A resposta do projeto criminoso de poder foi pífia. Tentou de todas
as formas organizar manifestações para demonstrar que ainda domina as
ruas e tem apoio popular. Fracassou. Mesmo utilizando-se de fartos
recursos públicos, de partidos políticos, centrais sindicais pelegas e
contando com setores da imprensa para inflar o número de participantes.

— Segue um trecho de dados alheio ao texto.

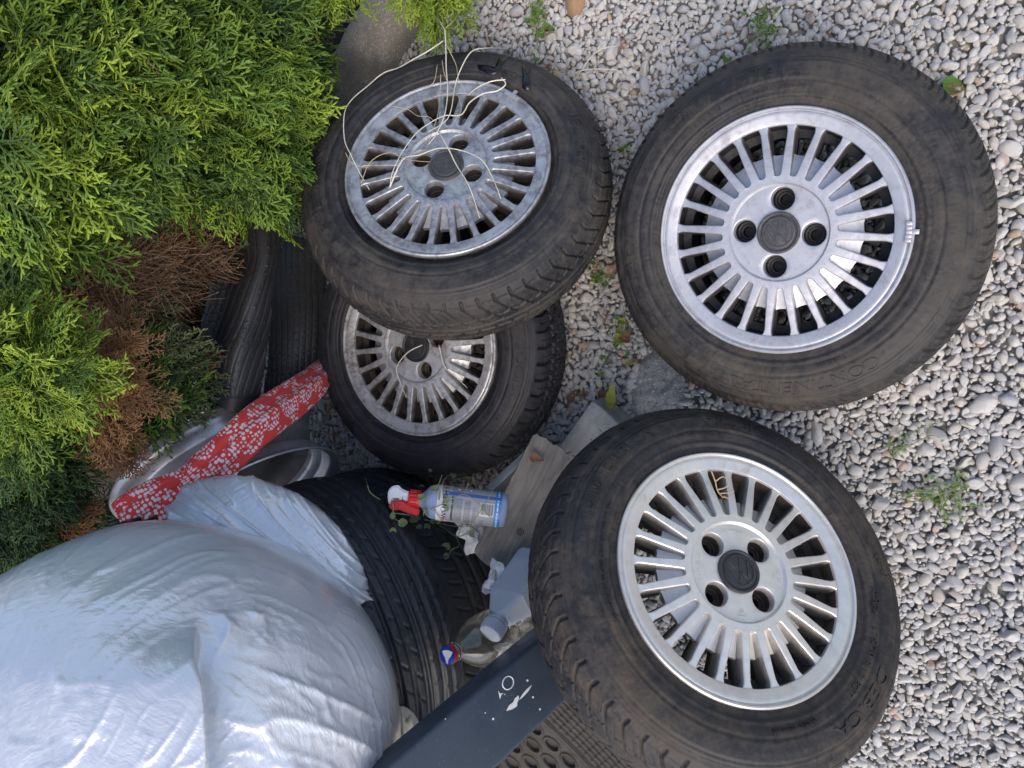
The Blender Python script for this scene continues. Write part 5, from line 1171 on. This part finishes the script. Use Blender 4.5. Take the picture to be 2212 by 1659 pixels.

Pior foram os comícios realizados no Palácio do Planalto. Nunca a sede
do Executivo Federal assistiu aos tristes espetáculos de incitação à
violência, de ameaça à propriedade privada e ao rompimento da ordem
legal. E contando com a conivência de Dilma. Lula, o presidente de fato,
optou por permanecer em uma suíte de hotel, em Brasília, de onde
governa o Brasil, como se a ficção dos clássicos da literatura
latinoamericana — “A festa do bode”, de Mário Vargas Llosa, entre outros
— fosse transformada em realidade.
Neste momento decisivo da vida nacional é necessário evitar cair nas
armadilhas produzidas à exaustão pelo projeto criminoso de poder. Num
dia insinuam que adotarão o Estado de Defesa (artigo 136 da
Constituição), noutro que vão antecipar a eleição presidencial, depois
que contam com um número confortável de deputados para impedir a
abertura do processo de impeachment, ou que o Senado vai rejeitar a
decisão da Câmara. E mais: que a saída de Dilma vai produzir uma grave
crise social. Falácias. É o desespero, pois se avizinha — ainda neste
mês — a derrota acachapante do petismo.
A hora do acerto de contas político está chegando. Manter o respeito à
lei, à ordem e à Constituição é essencial. Lula — que é quem, de fato,
vai ser “impichado” — agirá para desestabilizar o processo democrático,
como se fosse um general abandonando território conquistado. Destruirá o
que for possível destruir. Não deixará pedra sobre pedra — daí a
necessidade da sua prisão, pois solto coloca em risco a ordem pública,
desrespeita as instituições e ameaça o país com uma guerra civil. Quer
transformar a sua derrota em um cataclismo nacional. Não vai conseguir. A
desmoralização da política não pode chegar ao ponto de dar a ele o
direito de decidir que vai incendiar o país. Ele sabe que, desta vez,
como se diz popularmente, a crise não vai acabar em pizza — ou na rota
do frango com polenta, em São Bernardo do Campo. Vai terminar em sushi.